17. Procédé selon la revendication 15,
caractérisé en outre par :
une première vanne (714) et une seconde vanne (732) coopérant de façon à emprisonner
la portion de l'échantillon de fluide (740) dans le trajet de fluide (718).
18. Procédé selon les revendications 15 à 17,
caractérisé en outre par :
le contrôle de l'une de la pression et de la température de l'échantillon de fluide
(740).
19. Procédé selon les revendications 15 à 18,
caractérisé en outre par :
l'enregistrement d'un paramètre auquel on s'intéresse pour l'échantillon de fluide
(740).
20. Procédé selon les revendications 15 à 19,
caractérisé en outre par :
l'exécution d'une analyse pour l'échantillon de fluide (740) afin de déterminer un
premier paramètre auquel on s'intéresse pour l'échantillon de fluide (740).
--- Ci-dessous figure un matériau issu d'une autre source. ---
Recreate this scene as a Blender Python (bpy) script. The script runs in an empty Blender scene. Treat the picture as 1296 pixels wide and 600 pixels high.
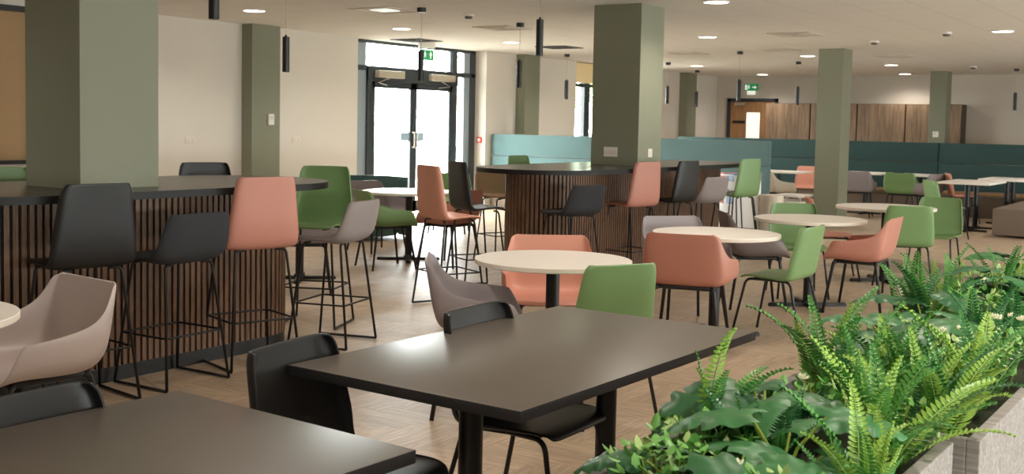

21. Procédé selon la revendication 20, dans lequel l'exécution de l'analyse est en outre
caractérisée par l'exécution d'une analyse de la lumière.
22. Procédé selon la revendication 20, dans lequel l'exécution de l'analyse est en outre
caractérisée par l'exécution d'une analyse à l'aide d'un résonateur mécanique à flexion.
23. Procédé selon les revendications 20 à 22,
caractérisé en outre par :
l'estimation d'un second paramètre auquel on s'intéresse pour l'échantillon de fluide
(740) à partir du premier paramètre auquel on s'intéresse de l'échantillon de fluide
(740) en utilisant un réseau neuronal.
24. Procédé selon les revendications 20 à 22,
caractérisé en outre par :
l'estimation d'un second paramètre auquel on s'intéresse pour l'échantillon de fluide
(740) à partir du premier paramètre auquel on s'intéresse pour l'échantillon de fluide
(740) en utilisant une équation chimiométrique.
25. Procédé selon les revendications 15 à 24,
caractérisé en outre par l'enregistrement de l'un de :
(i) le paramètre auquel on s'intéresse,
(ii) le premier paramètre auquel on s'intéresse, et
(iii) le second paramètre auquel on s'intéresse.
26. Procédé selon les revendications 15 à 25,
caractérisé en outre par l'affichage de l'un de :
(i) le paramètre auquel on s'intéresse,
(ii) le premier paramètre auquel on s'intéresse, et
(iii) le second paramètre auquel on s'intéresse.